March 18, 2007
How a Tradition Served Innovation:
A Darwinian Moment
By Harry T. Cook
Evolutionary anthropologists, who study adaptive behavior they think may enable the survival of communities, would salivate over a scene that took place in my church the other Sunday.
For about a decade, a lesbian couple has been part of the parish and, over time, has become more and more involved. One of them, whom I shall call Janet, is a member of our governing board, coordinator of volunteers and one of our lectors/lay ministers. Until a couple of weeks ago, she had always appeared in that latter role at the later Sunday service and is therefore not so well acquainted with the mechanics of the earlier service.
On that particular Sunday, Janet was filling in at the earlier hour. At its close, she extinguished the candles, as the lector at that service is supposed to do. Not being clear on the protocol and never having had that responsibility when serving at the later service, she just followed her own inclination and went from stage right to stage left with the snuffer.
Moments later, as members of the congregation were sipping coffee and visiting in the narthex (a fancy church term for “lobby”), one of our older, long-time parishioners who had never approved of our inclusive attitude toward GLBT persons made a beeline for Janet. She embraced her and expressed effusive thanks to her for having extinguished the candle on the right side of the altar first.
Janet was quite bowled over by the token of what seemed to be sincere affection offered by a woman she had once heard rudely say of gays and lesbians (including her and her partner) that “they should stick to their own kind.” Moreover, Janet did not understand what she had done right – having previously been told in so many words all she had ever done wrong by being a lesbian.
The older woman had explained that it was an almost lost tradition, and regrettably so, to extinguish “the gospel candle first, because it should never burn alone.” Janet smiled gamely, thanked her new-found friend, then came to me asking “what the hell all that was about.”
I tried to explain the liturgical routine of “the gospel candle,” which for many Episcopalians had once been as critical to the faith as the doctrine of the Trinity. Janet was bemused and couldn’t quite get over how having performed the routine correctly had changed the older woman’s attitude toward her. Meanwhile, a liturgical sensibility I had always considered to be a useless relic of an earlier time became the agency that brought together a confirmed homophobe and a lesbian.
That set me to thinking about the phenomenon of adaptive behavior of which, as I have said above, some anthropologists who study evolution believe religion enables.
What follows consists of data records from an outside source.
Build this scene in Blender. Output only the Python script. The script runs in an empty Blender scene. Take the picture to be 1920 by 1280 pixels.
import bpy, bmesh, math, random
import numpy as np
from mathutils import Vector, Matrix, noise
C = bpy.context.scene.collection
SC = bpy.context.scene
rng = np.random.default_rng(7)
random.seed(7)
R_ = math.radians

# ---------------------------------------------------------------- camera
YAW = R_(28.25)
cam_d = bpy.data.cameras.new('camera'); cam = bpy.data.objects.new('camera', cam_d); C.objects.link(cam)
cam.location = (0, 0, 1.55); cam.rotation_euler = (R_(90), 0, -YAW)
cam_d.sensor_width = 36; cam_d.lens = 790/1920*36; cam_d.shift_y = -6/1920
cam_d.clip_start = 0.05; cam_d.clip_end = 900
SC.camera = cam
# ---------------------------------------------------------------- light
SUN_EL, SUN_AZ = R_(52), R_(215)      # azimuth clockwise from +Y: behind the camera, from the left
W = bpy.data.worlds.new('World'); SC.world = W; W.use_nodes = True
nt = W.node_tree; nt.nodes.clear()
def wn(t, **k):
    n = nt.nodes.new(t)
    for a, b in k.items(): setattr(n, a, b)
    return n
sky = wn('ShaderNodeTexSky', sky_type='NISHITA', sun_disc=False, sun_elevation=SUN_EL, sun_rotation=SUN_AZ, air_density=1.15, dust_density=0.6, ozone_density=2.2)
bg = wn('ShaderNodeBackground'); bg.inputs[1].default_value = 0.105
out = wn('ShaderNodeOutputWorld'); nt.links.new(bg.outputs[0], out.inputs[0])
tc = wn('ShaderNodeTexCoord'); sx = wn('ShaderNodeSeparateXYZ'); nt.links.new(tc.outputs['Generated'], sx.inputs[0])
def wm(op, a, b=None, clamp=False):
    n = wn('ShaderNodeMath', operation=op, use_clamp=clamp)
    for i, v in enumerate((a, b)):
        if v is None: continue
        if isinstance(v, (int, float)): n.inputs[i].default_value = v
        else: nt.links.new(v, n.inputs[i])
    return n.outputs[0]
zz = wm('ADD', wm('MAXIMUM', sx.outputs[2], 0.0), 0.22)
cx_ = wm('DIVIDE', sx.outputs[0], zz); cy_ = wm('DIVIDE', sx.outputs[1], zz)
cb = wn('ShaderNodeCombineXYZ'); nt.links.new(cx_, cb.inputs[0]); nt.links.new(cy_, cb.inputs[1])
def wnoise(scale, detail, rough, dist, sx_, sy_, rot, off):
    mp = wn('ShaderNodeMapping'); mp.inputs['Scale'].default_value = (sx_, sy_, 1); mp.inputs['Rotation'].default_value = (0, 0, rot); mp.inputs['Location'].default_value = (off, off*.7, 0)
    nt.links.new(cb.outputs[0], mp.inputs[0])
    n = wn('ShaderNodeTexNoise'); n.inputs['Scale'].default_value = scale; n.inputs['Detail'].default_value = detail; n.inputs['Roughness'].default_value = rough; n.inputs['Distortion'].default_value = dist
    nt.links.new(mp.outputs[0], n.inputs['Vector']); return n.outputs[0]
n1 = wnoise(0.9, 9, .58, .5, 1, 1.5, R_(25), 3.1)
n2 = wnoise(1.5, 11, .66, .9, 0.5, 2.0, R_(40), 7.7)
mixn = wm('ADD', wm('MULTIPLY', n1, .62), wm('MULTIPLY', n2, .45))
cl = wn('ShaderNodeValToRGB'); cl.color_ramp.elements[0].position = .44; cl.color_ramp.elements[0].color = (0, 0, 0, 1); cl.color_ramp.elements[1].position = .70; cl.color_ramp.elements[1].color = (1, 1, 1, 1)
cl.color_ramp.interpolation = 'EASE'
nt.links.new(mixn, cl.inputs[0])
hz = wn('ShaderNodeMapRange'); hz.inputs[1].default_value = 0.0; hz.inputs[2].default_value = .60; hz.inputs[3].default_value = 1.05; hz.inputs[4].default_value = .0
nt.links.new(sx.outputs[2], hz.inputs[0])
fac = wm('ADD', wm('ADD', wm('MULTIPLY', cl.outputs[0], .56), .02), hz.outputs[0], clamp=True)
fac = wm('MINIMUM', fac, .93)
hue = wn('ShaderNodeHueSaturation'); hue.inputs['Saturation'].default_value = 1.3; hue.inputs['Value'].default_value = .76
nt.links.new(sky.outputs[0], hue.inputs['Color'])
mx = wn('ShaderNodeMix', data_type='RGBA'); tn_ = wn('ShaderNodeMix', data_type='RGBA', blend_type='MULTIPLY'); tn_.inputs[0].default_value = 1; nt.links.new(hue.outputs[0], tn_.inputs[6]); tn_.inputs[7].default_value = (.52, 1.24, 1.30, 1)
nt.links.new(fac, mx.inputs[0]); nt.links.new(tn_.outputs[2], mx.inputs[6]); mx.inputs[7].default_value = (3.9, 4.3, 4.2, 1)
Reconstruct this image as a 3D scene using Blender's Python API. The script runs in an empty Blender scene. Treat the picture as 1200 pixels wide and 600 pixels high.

Members of a group who develop and practice religious rituals are thereby enabled to band together at some level of trust so as to enhance the welfare of their community.
The rubrics of a ritual – kind of like a secret code or handshake – are agreed upon as being “correct.” Those who perform or require to be performed ritual functions in the agreed-upon manner believe at some level they are helping the community adapt in ways that make it stronger and better able to survive. Think of the Jewish Shabbat in that regard.
The scene described above helps me understand the clannish nature of religions in general and Christian denominations and churches in particular. It helps me understand the resistance to liturgical change that has been under way in the Episcopal Church for all of the 40-plus years I have been associated with it. When the experimental liturgies came out in the mid-1960s, the first thing to go was Elizabethan English – the “thees,” “thous” and “thys,” thus forever alienating tens of thousands of traditional Episcopalians.
The contemporary version of Psalm 150 reads in part: Praise him with the blast of the ram’s horn. That translation is more in line with the Hebrew original, but is found seriously wanting by those who grew up saying and hearing Praise him in the sound of the trumpet. It turns out that better translations do not matter to most. It is the feeling of “how we’ve always done it” that counts.
So with the older woman in my congregation who suddenly discovered an esteemed sister in a lesbian who had theretofore been an object of fear and loathing. The latter happened to have extinguished the candles in the “correct” order, thus honoring a tradition the former had come to believe was not only proper but helped maintain and distinguish her community.
Thus did an unadapted liturgical nicety unknowingly performed in a “correct” manner help a community adapt and move on. Only Charles Darwin would not be surprised.